I picked up Hopcke’s book, There are No Accidents In Love and Relationships (2018), because Nancy Schlossberg recommended it in her book that I recently reviewed. Hopcke noted the origin of the way he views synchronicity as coming from Carl Jung’s Synchronicity: An Acausal Connecting Principle (1950). Many stories are woven throughout Hopcke’s book, including clients with whom he worked in counseling and his own life experience.
Jung and Hopcke view synchronicity as a principle of psychological connection. Synchronicity occurs when we strive to connect our unconscious and conscious lives, when our present informs our future, and when our deepest internal reflections reach up and out to bond with others. Deeper awareness of our present circumstances then surfaces the opportunity to connect with family and loved ones at a deeper level, and by doing this we discover the ways our experiences relate and mirror those who are closest to us. Four important aspects of synchronistic experiences include acausality, emotional impact, symbolic nature, and transitional times around which synchronistic occurrences tend to cluster (locator 294 in Kindle version). In simplest terms, synchronistic events are coincidences that are beyond the ordinary and therefore have a dimension of subjective meaningfulness to those involved.

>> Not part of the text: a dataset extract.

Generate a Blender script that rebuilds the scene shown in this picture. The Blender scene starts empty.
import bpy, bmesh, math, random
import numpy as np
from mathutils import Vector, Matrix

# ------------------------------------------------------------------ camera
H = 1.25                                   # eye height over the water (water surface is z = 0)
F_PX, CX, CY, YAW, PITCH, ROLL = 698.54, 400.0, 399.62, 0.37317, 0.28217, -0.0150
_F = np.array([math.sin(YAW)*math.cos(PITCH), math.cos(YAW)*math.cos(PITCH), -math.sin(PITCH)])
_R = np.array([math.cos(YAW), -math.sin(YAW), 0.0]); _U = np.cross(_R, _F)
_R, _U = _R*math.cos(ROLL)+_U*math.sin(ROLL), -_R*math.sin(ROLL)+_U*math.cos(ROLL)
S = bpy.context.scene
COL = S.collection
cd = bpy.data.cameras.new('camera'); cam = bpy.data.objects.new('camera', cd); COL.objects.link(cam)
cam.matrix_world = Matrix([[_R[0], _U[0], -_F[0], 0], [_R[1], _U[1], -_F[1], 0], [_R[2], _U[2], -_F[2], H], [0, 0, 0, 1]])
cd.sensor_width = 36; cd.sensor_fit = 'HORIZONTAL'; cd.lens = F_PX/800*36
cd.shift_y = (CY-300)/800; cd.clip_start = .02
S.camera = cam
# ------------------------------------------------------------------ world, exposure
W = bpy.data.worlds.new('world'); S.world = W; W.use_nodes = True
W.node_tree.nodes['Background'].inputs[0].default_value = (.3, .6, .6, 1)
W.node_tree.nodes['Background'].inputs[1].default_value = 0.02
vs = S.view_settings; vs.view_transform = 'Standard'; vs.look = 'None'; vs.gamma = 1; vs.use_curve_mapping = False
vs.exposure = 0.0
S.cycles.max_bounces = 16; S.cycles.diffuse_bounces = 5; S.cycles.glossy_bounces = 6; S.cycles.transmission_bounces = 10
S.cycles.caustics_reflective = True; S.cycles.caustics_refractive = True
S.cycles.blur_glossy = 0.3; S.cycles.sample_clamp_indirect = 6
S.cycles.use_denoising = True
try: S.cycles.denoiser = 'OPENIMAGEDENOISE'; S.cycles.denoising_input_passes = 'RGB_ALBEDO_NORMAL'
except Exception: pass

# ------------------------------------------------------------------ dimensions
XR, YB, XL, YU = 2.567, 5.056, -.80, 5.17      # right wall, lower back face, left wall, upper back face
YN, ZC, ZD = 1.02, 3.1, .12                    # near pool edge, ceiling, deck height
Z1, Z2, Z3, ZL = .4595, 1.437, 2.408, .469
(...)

Some may describe synchronous experiences as uncanny. What is meant by this is that the event brings to our awareness something that we may have already known unconsciously. Two examples in my life occurred in anticipation of job changes that I would eventually make; in both cases I spoke with colleagues who could not have known, and I myself did not know, that I would be drawn to a job change. Yet, the conversations seemed to anticipate rather dramatic changes in my career. Hopcke indicated that uncanny circumstances occur more often among family and I have found this as well.
One of the possibilities that captivated me about synchronicity is that being more aware of our experiences opens a window to a larger self, one previously hidden as a result of inattention or unconsciousness. This larger self emerges unintentionally, without really trying, and offers the possibility of achieving a “Supra-ordinate Self, as Jung put it, that capacity for wholeness – to see how all is connected in the universe around us and to see how we ourselves fit into that infinity of completion” (locator 849 in Kindle version). Hopcke noted that this fuller self and resulting deeper meaning in life often occurs during times of transition and may occur “when we are pulling away from one way of being and have not yet found our way forward to the next” (locator 2158 in Kindle version).
Reading There are no accidents in love and relationships felt somewhat like reading a memoir but in other cases it felt like a psychology textbook. The essential message, whether personal or intellectual, is that striving to be more aware, watching for connections, and seeking meaning in life’s experiences deepens our life’s work and is likely to foster more meaningfully relationships with others.